Daniel Muriel, Video Games as Culture
“At a sociopolitical level, video game culture shows us that agency is part of both emancipatory and alienating practices. The notion of agency is strongly influenced by the hegemonic political rationalities of neoliberalism, as we saw in the way that video game culture fosters the idea of free, active, and powerful individuals who are held responsible for their own actions and self-government (this is reflected in wider society in those individuals who are responsible for their own safety, well-being, and education). However, precisely using the same forces that power neoliberalism as a hegemonic set of rationalities, video game culture also shows us that agency can be articulated in more collaborative and participatory ways.”
Daniel Muriel, Video Games as Culture
“But, above all, this widely extended video game culture that affects society as a whole can be summarized in the ongoing process of videoludification of society, through which several aspects of contemporary society are being (video)gamified. Video games and their culture are, accordingly, the beta test version of the society to come.”

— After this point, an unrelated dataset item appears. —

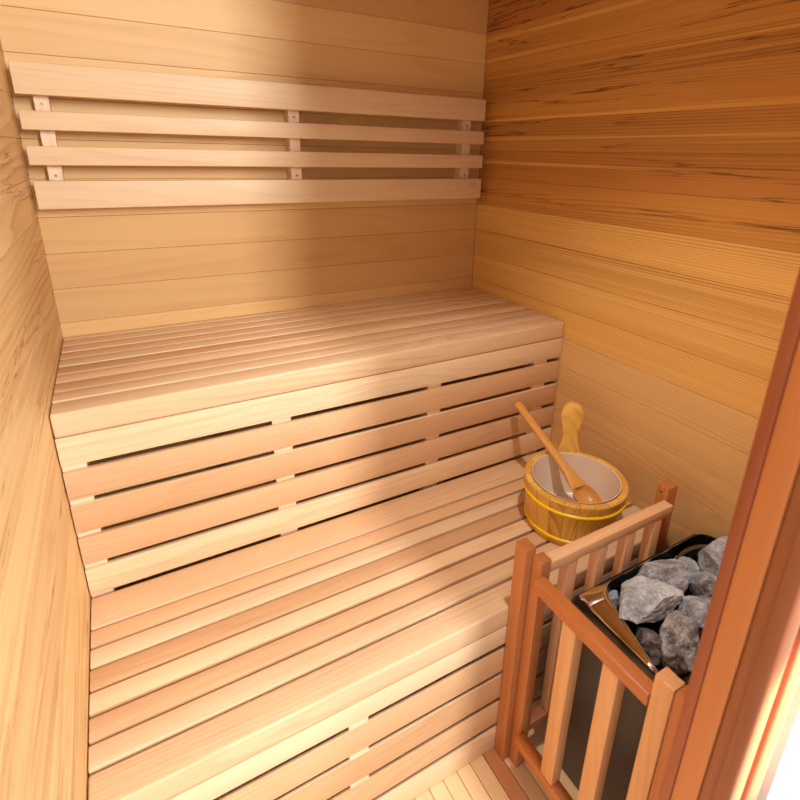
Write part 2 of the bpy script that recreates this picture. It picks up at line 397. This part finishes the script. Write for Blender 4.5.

Daniel Muriel, Video Games as Culture
“René Magritte, a Belgian surrealist painter, is the author of the popular painting La Trahison des Images (‘The Treachery of Images’), which depicts a pipe. Below the pipe, Magritte wrote the following sentence: ‘Ceci n’est pas une pipe’ (‘This is not a pipe’). What Magritte seems to be trying to convey is that this in not a pipe, but rather a painting of a pipe; the word ‘pipe’ is not a pipe either. The x on the map does not (usually) refer to a real x on the ground, and even if it does, the x on the map is not the x on the ground. It is a re-presentation. And this re-presentation is not what is re-presented, the signifier is not the signified, and the map is not the territory. …However, if it is possible to affirm within a video game that ‘this is not a video game’, it is because video games are also representations of reality (or experiences of reality as we saw in Chapter 4), and that affirmation allows the game to refer to ‘real life’ as the opposite to a game, a fantasy, or a fiction.”
Daniel Muriel, Video Games as Culture
“We see that empathy and identification processes are mainly describing experiences that are through video games, connecting us to the reality that surrounds us. Instead of the immersive, absorbing experiences of those who play video games as a form of escapism, we see how video games are also capable of other kinds of mediations: they transform our everyday life experiences in ways that multiply, instead of severing, our links to society.”
Daniel Muriel, Video Games as Culture
“Relatability alludes to the possibility (and easiness) of understanding someone or something, and by doing so, it facilitates the emergence of connections with those situations, even if these are completely alien to them. This opens the opportunity to give people other perspectives, without forcing them, even temporarily, to occupy those positions without question, resistance, or critical distance.”
Daniel Muriel, Video Games as Culture
“This implies that video games are, unlike philosophical thought experiments that only occur as imagined scenarios, ‘counterfactual narratives that test the player’ in an interactive scenario. Video games offer opportunities to engage in the most varied situations and approach different questions such as perception, personal identity, free will, and ethics. Video games then help connect us with multiple realities and experiences.”
Daniel Muriel, Video Games as Culture
“This, then, is neoliberalism par excellence, which casts players as powerful subjects, who are able to control the outcome of their actions in ways they could only imagine in their daily lives. As Oliva, Pérez-Latorre, and Besalú (2016: 12) argue, paratexts around video game culture (such as the text on case video game boxes) urge the player ‘to “choose”,”collect”, “manage” and “win”, defining what we should expect of a good game or a good player experience’. Video games create an environment (rhetorical but also material) where players’ agency is inflated and promotes a sense of achievement and empowerment. In a more or less explicit way, video games facilitate the notion that players, if they are accomplished enough or try hard enough are able to succeed and triumph.”